Barr maintained that the budget's debut this fall in the portion of Murrieta that his district serves won't create hardships.
"Sixty-eight percent of the customers don't have to do a thing," he said. "They are already under water budget."
And most others will find they don't need to turn on their sprinklers as much as they think, Barr said.
Western customers who believe they weren't given enough water will be able to request an adjustment.
Elsewhere, compliance with water budgets is running reasonably high in the districts that have them, officials said.
About 8 in 10 Eastern customers are hitting their targets, according to district statistics. And Valencia said about 9 in 10 Rancho California customers are hitting theirs.

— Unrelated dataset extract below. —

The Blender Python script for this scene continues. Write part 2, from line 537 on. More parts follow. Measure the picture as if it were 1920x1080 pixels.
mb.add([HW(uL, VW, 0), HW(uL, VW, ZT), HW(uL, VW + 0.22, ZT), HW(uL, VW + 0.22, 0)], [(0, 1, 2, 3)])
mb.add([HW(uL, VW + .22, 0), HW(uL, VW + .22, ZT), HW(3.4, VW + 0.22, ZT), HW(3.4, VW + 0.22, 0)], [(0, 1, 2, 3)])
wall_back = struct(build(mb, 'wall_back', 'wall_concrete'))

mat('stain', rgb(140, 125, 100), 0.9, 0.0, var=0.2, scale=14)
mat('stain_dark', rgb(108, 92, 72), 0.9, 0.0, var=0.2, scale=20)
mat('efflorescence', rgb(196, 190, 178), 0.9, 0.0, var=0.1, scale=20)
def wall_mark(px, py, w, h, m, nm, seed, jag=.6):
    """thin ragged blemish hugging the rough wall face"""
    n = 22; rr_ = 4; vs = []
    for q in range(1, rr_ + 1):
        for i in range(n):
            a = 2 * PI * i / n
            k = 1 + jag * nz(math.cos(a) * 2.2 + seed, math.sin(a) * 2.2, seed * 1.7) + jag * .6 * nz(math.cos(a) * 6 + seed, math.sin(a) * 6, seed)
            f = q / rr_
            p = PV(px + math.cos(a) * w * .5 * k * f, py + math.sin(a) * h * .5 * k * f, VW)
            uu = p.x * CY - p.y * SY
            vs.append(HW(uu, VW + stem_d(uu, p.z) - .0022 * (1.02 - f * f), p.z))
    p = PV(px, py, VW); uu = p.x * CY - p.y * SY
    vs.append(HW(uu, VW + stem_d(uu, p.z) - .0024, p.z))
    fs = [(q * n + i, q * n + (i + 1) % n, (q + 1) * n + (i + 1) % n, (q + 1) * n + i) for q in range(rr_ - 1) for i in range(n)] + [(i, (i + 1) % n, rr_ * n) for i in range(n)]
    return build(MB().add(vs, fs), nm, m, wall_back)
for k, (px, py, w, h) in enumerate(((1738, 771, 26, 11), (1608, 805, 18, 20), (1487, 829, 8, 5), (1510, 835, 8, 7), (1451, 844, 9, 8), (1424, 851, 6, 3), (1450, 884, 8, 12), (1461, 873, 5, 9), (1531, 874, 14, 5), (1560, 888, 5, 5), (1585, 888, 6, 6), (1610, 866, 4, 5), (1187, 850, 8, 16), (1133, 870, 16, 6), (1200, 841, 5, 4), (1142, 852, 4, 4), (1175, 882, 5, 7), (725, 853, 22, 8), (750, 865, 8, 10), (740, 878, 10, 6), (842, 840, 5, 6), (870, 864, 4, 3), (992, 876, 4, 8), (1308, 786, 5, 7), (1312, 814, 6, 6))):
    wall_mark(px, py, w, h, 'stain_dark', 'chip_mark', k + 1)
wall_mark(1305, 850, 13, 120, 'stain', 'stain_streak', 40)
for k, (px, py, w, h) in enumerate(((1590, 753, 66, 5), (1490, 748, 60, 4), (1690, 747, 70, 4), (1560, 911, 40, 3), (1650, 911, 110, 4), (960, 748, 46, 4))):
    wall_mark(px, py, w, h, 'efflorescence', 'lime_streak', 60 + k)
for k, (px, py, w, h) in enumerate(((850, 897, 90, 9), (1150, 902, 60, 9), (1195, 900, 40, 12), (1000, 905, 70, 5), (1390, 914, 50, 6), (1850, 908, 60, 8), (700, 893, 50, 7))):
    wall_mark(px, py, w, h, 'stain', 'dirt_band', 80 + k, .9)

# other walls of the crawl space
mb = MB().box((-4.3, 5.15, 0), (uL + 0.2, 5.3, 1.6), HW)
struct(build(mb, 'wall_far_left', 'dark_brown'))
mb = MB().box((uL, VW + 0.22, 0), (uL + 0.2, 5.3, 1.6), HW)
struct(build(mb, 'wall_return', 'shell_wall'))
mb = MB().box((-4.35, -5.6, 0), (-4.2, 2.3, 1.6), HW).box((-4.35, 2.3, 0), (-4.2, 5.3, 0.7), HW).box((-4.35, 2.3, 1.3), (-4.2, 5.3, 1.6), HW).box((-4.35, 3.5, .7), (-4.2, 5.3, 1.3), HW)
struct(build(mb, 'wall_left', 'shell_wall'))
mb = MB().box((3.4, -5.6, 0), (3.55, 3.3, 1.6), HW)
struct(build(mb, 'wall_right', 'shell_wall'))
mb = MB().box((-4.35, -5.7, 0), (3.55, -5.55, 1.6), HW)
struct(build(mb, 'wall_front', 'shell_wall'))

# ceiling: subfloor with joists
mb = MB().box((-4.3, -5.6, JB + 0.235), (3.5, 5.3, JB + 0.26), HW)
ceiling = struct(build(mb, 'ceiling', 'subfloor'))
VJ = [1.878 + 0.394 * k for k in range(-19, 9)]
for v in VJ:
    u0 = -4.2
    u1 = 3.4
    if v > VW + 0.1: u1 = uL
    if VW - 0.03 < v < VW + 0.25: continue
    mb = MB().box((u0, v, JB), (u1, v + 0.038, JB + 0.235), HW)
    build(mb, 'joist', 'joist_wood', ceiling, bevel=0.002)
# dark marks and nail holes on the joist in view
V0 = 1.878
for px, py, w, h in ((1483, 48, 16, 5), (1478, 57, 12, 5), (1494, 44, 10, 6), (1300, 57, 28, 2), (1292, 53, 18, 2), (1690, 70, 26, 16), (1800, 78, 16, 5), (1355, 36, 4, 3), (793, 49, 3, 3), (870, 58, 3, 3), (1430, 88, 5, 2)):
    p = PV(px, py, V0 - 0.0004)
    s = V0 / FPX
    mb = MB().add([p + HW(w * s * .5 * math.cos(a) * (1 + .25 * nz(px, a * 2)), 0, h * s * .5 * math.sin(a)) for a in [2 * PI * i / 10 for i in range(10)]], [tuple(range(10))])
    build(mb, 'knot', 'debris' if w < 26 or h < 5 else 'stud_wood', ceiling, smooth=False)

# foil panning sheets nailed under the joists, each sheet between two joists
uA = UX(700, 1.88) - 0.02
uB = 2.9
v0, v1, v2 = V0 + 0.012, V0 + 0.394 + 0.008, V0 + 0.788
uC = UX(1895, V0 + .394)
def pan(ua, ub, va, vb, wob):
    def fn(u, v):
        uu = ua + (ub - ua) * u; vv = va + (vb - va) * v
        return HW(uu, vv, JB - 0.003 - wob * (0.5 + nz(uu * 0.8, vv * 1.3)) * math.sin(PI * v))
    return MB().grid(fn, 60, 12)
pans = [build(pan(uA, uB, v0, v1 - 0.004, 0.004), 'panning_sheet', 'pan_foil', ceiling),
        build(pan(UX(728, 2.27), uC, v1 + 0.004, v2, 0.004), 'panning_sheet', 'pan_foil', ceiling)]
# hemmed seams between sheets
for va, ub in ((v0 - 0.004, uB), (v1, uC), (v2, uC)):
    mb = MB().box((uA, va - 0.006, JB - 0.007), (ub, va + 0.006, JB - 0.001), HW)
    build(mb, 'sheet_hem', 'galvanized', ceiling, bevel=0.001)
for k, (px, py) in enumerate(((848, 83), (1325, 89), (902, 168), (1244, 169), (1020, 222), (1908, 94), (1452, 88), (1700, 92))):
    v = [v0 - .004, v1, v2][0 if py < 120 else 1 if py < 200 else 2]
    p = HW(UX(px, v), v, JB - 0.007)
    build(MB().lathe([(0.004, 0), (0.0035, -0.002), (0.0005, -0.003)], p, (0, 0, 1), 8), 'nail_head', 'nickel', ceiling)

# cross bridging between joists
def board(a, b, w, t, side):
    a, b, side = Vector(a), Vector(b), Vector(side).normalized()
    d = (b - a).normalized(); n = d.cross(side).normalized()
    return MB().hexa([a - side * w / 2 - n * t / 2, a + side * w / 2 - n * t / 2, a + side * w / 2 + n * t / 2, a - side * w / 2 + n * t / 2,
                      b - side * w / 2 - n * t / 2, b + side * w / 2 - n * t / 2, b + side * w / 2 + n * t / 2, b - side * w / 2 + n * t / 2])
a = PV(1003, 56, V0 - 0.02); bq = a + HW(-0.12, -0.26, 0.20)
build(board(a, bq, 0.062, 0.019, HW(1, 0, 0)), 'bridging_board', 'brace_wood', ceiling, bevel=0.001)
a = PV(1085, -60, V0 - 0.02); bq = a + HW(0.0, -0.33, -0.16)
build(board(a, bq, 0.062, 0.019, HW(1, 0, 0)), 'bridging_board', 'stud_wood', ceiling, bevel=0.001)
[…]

Barr said the concept is changing how Riverside County residents think about water use, and creating a mindset of being efficient with every drop. It is a mindset he believes is here to stay, whether the region is in the grip of a drought, or like now, enjoying a period when there is plenty of water to go around.
In fact, Barr said, efficiency is what Western is stressing these days, as opposed to conservation.
"Conservation is a thing you do during a drought," he said. "Efficiency is something you do all the time."